President Biden has called on voters to defend democracy by repudiating Donald Trump and his anti-democratic agenda. That’s a start, but it’s not enough. We can’t just defend democracy; we have to advance it.
Let’s face facts: Defending Democracy in America today is like defending a house that has no roof. Yes, we have to stop the guy who wants to smash the walls, but the job can’t end there. Our politics is dominated by paralysis, polemics and polarization, much of it self-manufactured and self-inflicted. Legislatures irrespective of party engage in political gerrymandering. The electoral system functions for the benefit of incumbents, candidates, parties—everyone but voters. Dark money dominates campaigns. You would be hard pressed to find an adult in this country who does not believe that there is a set of rules for the privileged, and a set for everybody else. Worst of all, too many political insiders across the board accept all this as normal.

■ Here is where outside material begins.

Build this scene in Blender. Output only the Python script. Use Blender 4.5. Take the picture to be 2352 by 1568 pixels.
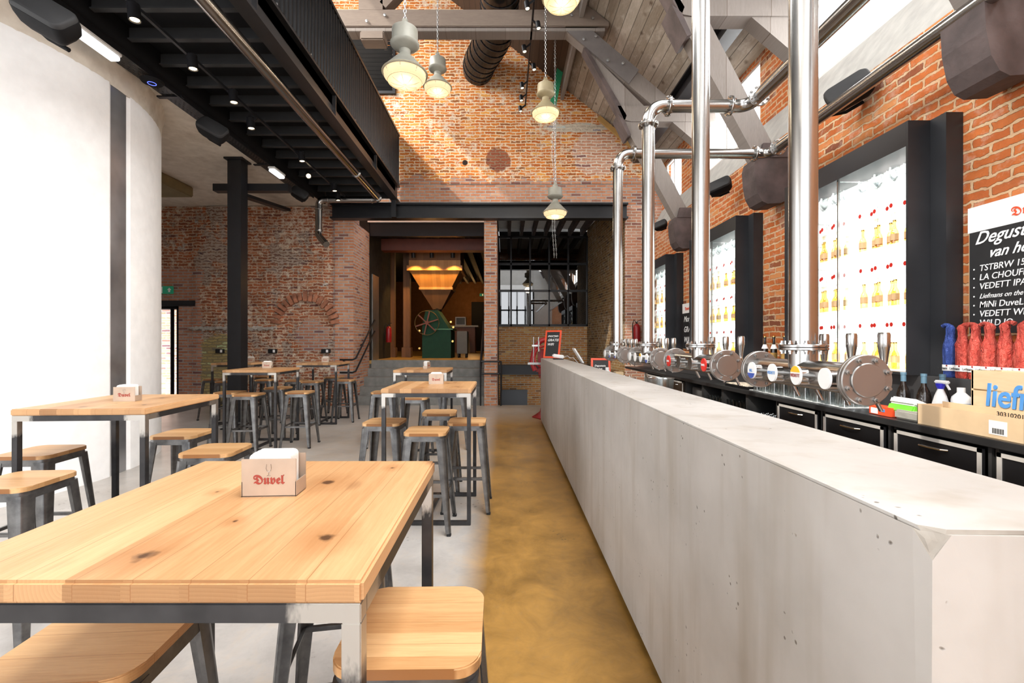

In 2016, a political outsider ran for president, promising to drain the swamp. He ended up winning, defeating along the way first the entire Republican establishment and then the personification of the Democratic establishment. The fact that Donald Trump then only deepened the swamp shouldn’t obscure the fact that a large portion of the electorate wanted that outcome. Nor should his myriad faults blind us to the disdain with which many voters hold politics as usual.
Trump offered to Make America Great Again. In 2024, we have to promise to Make America a Democracy Again, a vision less grandiose but fundamentally more important to our national sense of self. Our Constitution may have been the work of geniuses, but it’s 236 years old. It’s the product of a world that has been superseded, the fruit of compromises between interests that no longer exist. Far too often the Constitution has come to offer not rules that allow self-government, but to obstruct it.
To change this, Democrats need to take a page from the GOP’s playbook.
In 1994, nearly every Republican candidate for Congress pledged to support a set of eight reforms called the Contract for America. The reforms affected the internal function of the House, not policy, but the specifics were less important than the approach. The Contract gave the Republicans an identity and a cause that carried them to majorities in both houses of Congress.
This year, the Democrats should offer the voters an identity and a cause. They should propose a Contract with Democracy, an agenda designed to bring our democracy up to date. Among the promises:
- Amend the Constitution to eliminate the Electoral College. We say that voters choose the president, but that’s not true. Candidates may get more votes, but if they get them in the wrong places, someone with fewer votes wins. It’s absurd, and in the 2020 election, it offered an invitation to mischief. Get rid of it.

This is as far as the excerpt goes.